# [Job]
Everything in the listing below from the line containing "Write part 2" through the line containing "the cream armchair')" should be repeated exactly; leave out every other line.

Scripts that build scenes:
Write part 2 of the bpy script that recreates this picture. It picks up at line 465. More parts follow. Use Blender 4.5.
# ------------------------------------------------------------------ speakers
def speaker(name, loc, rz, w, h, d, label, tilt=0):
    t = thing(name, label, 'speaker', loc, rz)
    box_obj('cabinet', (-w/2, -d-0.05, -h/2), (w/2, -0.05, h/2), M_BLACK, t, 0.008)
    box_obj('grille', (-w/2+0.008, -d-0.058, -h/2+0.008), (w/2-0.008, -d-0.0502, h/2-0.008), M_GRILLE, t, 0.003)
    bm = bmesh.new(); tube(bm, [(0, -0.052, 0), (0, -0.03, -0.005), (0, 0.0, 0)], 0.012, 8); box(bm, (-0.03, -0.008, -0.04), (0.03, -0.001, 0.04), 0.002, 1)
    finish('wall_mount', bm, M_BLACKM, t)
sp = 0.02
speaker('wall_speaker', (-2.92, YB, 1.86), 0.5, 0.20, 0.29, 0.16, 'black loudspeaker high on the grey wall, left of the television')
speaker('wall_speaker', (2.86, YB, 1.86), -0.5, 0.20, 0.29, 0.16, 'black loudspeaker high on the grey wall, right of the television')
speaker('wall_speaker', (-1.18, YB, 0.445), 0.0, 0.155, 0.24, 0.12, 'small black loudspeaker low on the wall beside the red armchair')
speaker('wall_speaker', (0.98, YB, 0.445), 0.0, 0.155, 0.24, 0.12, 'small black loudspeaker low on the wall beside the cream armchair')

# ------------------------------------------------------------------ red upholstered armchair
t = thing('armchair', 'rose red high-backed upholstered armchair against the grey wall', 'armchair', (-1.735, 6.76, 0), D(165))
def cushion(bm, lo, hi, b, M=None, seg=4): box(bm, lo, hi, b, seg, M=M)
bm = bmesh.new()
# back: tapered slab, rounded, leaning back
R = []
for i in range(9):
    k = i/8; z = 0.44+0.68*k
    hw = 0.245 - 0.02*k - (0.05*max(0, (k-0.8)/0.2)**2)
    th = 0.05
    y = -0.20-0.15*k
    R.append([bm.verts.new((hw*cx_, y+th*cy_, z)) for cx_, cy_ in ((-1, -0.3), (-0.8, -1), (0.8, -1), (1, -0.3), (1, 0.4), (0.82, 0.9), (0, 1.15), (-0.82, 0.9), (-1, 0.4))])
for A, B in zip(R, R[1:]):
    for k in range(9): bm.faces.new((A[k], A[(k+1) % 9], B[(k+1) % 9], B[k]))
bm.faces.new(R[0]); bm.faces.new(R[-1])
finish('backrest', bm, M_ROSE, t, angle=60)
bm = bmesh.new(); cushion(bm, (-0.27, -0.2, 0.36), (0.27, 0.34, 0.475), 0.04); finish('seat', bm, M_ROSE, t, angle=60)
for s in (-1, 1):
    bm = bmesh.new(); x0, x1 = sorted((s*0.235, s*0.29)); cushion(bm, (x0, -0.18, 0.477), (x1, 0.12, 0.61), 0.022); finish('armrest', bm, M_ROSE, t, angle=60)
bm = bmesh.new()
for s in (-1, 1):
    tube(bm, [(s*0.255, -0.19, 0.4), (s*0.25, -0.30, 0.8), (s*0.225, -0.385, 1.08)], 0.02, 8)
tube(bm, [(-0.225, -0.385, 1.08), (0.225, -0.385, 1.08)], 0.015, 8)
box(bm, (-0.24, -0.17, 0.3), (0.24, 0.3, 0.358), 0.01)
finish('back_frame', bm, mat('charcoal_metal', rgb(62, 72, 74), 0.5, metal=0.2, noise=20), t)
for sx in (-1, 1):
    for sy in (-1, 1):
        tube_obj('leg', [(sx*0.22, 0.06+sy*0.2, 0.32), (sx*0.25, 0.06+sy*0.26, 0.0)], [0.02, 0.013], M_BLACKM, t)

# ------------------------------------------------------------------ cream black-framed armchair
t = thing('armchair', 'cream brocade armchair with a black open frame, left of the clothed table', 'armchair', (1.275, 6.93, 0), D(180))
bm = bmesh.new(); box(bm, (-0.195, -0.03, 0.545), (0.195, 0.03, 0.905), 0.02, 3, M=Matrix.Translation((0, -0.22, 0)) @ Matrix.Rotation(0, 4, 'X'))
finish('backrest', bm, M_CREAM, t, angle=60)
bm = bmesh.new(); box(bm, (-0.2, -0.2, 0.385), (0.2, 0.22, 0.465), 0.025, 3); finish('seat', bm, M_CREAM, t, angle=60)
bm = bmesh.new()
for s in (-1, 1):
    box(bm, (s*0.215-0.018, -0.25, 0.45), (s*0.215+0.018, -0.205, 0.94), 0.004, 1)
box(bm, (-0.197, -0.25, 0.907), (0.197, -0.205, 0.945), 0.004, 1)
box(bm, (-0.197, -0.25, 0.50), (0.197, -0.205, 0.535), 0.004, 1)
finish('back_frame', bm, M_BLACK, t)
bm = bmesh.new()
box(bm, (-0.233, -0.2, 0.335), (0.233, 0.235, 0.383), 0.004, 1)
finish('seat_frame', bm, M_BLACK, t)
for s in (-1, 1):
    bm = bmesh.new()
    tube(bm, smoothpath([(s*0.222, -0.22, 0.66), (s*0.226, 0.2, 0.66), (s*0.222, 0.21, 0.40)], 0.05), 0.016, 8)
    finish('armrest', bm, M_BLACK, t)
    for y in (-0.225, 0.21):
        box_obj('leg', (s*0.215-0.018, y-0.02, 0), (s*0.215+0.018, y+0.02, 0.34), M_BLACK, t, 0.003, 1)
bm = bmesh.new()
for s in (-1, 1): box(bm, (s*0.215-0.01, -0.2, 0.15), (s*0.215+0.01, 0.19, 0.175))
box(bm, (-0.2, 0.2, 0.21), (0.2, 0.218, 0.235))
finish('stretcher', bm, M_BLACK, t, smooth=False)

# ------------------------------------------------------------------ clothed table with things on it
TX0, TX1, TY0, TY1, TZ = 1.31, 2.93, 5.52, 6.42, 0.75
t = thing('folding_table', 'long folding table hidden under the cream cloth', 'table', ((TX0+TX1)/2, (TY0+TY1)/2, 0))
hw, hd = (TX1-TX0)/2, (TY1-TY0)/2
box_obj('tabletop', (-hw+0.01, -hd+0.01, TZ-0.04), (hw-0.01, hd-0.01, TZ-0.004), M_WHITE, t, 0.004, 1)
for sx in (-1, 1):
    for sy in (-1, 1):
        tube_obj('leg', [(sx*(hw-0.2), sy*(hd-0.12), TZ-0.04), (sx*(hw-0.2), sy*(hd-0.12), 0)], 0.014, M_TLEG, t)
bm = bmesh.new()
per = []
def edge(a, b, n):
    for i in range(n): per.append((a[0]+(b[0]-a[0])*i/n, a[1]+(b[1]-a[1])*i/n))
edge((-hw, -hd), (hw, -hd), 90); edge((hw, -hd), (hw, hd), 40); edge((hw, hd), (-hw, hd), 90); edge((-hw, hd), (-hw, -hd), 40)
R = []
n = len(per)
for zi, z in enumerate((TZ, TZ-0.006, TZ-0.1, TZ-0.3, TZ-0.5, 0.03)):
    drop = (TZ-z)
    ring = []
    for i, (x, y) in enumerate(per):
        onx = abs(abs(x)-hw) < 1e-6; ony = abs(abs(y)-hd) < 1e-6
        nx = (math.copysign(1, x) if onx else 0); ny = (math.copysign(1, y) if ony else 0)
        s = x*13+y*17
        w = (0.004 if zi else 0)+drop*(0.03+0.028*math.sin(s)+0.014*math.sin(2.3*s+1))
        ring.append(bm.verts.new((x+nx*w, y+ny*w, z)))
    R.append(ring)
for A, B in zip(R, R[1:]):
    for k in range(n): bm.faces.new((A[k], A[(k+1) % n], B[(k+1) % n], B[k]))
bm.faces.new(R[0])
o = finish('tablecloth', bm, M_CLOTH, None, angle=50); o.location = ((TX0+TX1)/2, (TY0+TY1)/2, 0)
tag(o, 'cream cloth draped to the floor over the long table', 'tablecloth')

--

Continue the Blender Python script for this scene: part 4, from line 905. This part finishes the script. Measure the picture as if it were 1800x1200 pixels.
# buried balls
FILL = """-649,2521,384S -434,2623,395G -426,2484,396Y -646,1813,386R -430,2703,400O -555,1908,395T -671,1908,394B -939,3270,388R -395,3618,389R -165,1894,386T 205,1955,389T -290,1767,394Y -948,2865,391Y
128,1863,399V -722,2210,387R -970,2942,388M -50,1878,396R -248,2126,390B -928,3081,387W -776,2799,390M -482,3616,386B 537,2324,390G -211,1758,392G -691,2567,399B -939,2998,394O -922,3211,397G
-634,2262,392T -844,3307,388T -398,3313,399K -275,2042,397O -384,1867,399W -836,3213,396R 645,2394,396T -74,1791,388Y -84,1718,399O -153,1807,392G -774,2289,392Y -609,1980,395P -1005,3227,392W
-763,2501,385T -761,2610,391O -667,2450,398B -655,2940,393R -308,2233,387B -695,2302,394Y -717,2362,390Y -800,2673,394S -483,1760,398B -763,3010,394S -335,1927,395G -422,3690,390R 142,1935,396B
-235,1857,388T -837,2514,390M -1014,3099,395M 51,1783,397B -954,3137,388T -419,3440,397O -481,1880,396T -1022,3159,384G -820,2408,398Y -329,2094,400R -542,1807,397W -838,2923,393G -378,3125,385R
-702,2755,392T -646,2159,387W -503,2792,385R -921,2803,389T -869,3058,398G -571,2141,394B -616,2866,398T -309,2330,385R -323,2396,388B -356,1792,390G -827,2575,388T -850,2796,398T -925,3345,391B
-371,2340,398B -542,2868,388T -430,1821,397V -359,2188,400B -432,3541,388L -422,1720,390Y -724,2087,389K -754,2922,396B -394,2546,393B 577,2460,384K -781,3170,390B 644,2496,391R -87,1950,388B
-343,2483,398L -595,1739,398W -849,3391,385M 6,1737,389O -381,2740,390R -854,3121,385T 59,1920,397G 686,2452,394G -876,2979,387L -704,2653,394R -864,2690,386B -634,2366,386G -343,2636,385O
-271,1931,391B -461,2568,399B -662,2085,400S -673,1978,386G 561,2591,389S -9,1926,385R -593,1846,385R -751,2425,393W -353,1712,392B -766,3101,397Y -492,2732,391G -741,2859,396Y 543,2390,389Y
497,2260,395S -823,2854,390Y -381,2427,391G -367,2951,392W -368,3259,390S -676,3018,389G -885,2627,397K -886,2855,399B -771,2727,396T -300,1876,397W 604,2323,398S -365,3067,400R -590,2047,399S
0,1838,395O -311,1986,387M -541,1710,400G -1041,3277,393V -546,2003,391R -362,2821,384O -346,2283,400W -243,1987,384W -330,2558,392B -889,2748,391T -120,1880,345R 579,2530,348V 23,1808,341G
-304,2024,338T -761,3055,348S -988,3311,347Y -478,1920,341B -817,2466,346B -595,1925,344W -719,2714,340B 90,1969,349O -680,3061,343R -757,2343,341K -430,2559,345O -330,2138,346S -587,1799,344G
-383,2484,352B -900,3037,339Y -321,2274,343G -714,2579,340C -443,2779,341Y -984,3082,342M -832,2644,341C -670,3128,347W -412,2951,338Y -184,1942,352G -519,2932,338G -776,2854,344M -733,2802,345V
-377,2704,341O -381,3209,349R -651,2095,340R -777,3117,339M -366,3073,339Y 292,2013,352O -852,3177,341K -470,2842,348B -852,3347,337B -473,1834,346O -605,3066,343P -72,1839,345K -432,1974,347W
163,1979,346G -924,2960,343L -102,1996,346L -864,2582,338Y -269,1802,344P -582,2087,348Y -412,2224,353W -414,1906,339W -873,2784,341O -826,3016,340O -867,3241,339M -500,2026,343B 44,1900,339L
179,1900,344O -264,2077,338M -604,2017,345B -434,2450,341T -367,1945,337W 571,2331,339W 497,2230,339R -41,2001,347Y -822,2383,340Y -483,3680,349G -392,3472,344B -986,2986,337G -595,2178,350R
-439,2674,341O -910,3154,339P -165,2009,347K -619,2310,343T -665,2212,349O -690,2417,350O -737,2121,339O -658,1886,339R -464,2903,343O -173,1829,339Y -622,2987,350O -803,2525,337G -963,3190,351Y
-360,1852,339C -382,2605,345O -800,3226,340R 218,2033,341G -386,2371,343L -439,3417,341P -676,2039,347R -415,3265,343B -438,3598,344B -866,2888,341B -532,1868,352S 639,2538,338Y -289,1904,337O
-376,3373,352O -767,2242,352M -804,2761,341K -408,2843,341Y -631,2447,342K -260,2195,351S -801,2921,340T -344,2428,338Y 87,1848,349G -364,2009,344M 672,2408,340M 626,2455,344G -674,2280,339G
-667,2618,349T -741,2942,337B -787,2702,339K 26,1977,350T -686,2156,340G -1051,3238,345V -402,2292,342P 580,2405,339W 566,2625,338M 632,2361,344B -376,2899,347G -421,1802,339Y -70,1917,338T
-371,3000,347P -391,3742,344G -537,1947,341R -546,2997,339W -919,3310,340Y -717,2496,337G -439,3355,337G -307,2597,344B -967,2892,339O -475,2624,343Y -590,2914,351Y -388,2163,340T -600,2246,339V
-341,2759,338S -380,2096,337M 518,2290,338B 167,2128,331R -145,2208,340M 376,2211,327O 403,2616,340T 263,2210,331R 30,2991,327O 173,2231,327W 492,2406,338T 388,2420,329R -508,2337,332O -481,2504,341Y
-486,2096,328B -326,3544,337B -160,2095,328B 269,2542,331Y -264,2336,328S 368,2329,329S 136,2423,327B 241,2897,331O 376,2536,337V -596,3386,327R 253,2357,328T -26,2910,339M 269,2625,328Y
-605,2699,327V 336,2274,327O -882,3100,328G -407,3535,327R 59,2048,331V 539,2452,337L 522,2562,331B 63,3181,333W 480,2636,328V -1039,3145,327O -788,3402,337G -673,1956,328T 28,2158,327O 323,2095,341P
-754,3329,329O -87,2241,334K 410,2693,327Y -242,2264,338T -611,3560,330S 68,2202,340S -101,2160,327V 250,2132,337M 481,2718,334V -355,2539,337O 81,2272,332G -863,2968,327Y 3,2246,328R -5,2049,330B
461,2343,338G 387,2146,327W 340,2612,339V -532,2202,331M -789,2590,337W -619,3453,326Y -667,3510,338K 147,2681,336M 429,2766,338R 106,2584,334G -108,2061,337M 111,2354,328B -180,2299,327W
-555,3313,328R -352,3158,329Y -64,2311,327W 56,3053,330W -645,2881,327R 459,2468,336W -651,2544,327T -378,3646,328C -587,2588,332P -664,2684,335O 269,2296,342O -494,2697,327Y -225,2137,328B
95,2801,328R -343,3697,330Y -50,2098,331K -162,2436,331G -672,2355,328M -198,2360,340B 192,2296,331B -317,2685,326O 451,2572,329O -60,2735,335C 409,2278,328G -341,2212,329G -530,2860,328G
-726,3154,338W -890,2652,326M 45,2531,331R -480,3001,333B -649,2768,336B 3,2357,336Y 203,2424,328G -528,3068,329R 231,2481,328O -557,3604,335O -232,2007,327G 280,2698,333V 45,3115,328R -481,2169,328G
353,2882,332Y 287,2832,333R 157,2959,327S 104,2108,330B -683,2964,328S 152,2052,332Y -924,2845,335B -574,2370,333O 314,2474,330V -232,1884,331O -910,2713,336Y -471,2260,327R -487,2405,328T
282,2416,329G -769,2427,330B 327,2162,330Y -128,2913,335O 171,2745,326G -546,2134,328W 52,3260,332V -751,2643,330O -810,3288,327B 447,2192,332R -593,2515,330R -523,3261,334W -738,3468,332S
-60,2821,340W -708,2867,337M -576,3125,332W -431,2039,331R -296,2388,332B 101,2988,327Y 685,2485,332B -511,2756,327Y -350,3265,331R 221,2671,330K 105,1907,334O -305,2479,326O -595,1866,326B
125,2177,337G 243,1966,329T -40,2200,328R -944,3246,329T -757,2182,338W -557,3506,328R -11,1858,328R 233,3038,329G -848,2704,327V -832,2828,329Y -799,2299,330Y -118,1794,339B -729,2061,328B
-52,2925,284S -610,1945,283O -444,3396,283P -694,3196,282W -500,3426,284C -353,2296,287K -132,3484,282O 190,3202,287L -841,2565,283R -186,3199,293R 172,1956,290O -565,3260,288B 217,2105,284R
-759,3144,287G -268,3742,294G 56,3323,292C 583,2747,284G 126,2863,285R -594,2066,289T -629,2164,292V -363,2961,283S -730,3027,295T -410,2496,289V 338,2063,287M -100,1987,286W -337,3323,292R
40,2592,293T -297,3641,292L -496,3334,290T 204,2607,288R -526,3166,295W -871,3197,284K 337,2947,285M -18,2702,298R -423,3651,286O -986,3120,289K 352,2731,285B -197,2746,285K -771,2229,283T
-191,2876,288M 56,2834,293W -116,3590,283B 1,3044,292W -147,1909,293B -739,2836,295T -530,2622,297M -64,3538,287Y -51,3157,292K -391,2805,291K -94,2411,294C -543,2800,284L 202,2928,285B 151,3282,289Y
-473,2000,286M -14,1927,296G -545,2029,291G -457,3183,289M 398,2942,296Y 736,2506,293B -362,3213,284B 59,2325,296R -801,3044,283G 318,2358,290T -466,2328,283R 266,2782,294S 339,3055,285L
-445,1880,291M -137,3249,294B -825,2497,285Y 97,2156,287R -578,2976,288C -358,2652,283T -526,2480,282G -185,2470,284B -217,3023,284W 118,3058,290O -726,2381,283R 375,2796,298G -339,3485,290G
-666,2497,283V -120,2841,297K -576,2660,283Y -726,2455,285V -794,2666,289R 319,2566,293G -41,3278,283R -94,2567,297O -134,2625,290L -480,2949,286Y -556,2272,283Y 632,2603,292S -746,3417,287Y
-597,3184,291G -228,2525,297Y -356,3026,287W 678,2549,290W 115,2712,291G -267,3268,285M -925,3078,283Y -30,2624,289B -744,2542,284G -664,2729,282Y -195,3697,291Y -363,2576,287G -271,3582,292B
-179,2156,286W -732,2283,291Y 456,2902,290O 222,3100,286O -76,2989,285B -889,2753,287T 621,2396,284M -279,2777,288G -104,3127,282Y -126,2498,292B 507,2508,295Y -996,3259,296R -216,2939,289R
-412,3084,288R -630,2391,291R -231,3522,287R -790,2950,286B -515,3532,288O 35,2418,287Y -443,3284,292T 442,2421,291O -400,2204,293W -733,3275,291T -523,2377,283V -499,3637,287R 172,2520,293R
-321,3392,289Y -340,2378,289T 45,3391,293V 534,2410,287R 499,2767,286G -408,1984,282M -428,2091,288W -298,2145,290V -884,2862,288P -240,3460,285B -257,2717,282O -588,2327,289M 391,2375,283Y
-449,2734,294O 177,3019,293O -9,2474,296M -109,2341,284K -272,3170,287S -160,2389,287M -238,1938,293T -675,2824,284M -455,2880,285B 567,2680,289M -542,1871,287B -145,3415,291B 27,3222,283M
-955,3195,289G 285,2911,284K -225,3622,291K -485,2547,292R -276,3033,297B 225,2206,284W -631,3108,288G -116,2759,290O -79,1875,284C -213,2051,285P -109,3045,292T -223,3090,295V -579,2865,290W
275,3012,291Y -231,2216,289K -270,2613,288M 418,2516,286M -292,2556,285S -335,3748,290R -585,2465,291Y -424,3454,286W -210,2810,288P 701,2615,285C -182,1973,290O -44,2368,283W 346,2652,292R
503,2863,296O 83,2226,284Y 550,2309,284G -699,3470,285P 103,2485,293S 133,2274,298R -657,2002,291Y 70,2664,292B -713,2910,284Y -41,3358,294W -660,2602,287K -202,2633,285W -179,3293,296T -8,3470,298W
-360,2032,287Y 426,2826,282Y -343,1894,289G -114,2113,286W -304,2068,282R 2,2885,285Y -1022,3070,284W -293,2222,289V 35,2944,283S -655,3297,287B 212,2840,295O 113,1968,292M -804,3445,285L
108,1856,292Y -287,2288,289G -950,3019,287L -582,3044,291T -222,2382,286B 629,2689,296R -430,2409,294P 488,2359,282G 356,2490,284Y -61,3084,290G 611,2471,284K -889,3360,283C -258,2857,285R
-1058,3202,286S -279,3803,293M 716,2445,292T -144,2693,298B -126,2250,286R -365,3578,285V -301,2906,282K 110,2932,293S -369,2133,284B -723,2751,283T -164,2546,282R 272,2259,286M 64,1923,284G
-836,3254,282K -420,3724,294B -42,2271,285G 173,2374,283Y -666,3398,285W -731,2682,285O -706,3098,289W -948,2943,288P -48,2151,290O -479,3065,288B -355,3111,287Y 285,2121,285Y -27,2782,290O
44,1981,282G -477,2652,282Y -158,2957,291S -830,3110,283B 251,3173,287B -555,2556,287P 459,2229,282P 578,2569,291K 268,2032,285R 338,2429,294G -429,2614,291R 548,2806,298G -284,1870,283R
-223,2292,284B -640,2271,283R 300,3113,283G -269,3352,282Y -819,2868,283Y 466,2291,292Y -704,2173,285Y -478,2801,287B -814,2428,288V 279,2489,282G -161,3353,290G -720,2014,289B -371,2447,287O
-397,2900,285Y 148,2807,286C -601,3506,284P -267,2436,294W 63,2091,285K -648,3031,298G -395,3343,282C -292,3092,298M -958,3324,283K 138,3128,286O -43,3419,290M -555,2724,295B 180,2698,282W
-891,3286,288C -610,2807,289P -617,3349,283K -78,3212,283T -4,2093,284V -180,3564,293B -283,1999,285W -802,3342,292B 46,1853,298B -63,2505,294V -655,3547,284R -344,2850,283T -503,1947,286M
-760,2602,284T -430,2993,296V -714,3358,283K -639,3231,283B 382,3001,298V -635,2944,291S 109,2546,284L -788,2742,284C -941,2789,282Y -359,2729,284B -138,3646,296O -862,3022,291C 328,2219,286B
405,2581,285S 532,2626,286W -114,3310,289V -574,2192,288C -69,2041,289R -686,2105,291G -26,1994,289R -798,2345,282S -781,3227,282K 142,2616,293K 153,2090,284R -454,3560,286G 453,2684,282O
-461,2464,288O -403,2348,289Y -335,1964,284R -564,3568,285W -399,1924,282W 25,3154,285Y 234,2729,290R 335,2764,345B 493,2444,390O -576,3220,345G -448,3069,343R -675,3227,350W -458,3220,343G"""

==

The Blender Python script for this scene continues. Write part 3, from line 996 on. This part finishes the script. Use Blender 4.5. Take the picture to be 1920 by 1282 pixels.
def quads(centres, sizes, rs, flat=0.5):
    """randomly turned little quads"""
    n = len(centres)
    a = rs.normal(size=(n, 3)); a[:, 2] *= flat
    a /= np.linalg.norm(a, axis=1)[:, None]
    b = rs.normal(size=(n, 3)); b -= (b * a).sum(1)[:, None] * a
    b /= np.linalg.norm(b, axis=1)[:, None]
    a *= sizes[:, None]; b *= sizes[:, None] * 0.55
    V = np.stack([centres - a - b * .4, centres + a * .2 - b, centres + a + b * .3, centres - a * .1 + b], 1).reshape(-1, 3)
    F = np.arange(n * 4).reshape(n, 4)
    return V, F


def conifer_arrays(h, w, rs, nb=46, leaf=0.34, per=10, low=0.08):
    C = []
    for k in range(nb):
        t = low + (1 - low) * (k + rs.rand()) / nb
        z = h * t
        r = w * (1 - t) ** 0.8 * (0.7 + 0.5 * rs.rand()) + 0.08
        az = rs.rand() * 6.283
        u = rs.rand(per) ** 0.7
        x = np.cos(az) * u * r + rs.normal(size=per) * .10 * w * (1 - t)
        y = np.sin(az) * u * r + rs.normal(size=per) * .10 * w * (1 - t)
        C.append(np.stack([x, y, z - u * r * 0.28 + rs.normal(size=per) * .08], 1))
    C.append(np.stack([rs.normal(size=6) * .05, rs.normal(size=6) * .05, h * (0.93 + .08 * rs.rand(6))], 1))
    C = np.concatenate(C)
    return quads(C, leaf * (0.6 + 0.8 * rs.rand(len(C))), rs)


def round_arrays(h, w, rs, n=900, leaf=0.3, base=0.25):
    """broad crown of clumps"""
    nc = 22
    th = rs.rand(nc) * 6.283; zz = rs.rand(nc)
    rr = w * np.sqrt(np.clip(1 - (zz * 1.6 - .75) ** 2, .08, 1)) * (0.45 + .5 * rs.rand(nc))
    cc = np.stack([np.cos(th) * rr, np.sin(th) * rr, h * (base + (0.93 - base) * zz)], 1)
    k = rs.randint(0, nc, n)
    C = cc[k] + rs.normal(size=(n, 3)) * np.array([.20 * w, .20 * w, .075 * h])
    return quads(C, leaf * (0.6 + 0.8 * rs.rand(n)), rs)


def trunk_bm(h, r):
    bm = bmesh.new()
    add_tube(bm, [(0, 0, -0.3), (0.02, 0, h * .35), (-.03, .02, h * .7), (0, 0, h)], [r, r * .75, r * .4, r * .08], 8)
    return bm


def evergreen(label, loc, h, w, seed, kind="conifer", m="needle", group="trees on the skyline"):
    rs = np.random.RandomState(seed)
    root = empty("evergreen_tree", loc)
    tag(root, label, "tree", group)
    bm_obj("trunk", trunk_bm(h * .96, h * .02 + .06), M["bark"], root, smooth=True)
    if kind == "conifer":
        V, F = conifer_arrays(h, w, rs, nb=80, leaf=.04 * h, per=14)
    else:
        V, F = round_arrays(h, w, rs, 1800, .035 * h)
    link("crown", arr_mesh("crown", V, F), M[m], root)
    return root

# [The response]
Write part 2 of the bpy script that recreates this picture. It picks up at line 465. More parts follow. Use Blender 4.5.
# ------------------------------------------------------------------ speakers
def speaker(name, loc, rz, w, h, d, label, tilt=0):
    t = thing(name, label, 'speaker', loc, rz)
    box_obj('cabinet', (-w/2, -d-0.05, -h/2), (w/2, -0.05, h/2), M_BLACK, t, 0.008)
    box_obj('grille', (-w/2+0.008, -d-0.058, -h/2+0.008), (w/2-0.008, -d-0.0502, h/2-0.008), M_GRILLE, t, 0.003)
    bm = bmesh.new(); tube(bm, [(0, -0.052, 0), (0, -0.03, -0.005), (0, 0.0, 0)], 0.012, 8); box(bm, (-0.03, -0.008, -0.04), (0.03, -0.001, 0.04), 0.002, 1)
    finish('wall_mount', bm, M_BLACKM, t)
sp = 0.02
speaker('wall_speaker', (-2.92, YB, 1.86), 0.5, 0.20, 0.29, 0.16, 'black loudspeaker high on the grey wall, left of the television')
speaker('wall_speaker', (2.86, YB, 1.86), -0.5, 0.20, 0.29, 0.16, 'black loudspeaker high on the grey wall, right of the television')
speaker('wall_speaker', (-1.18, YB, 0.445), 0.0, 0.155, 0.24, 0.12, 'small black loudspeaker low on the wall beside the red armchair')
speaker('wall_speaker', (0.98, YB, 0.445), 0.0, 0.155, 0.24, 0.12, 'small black loudspeaker low on the wall beside the cream armchair')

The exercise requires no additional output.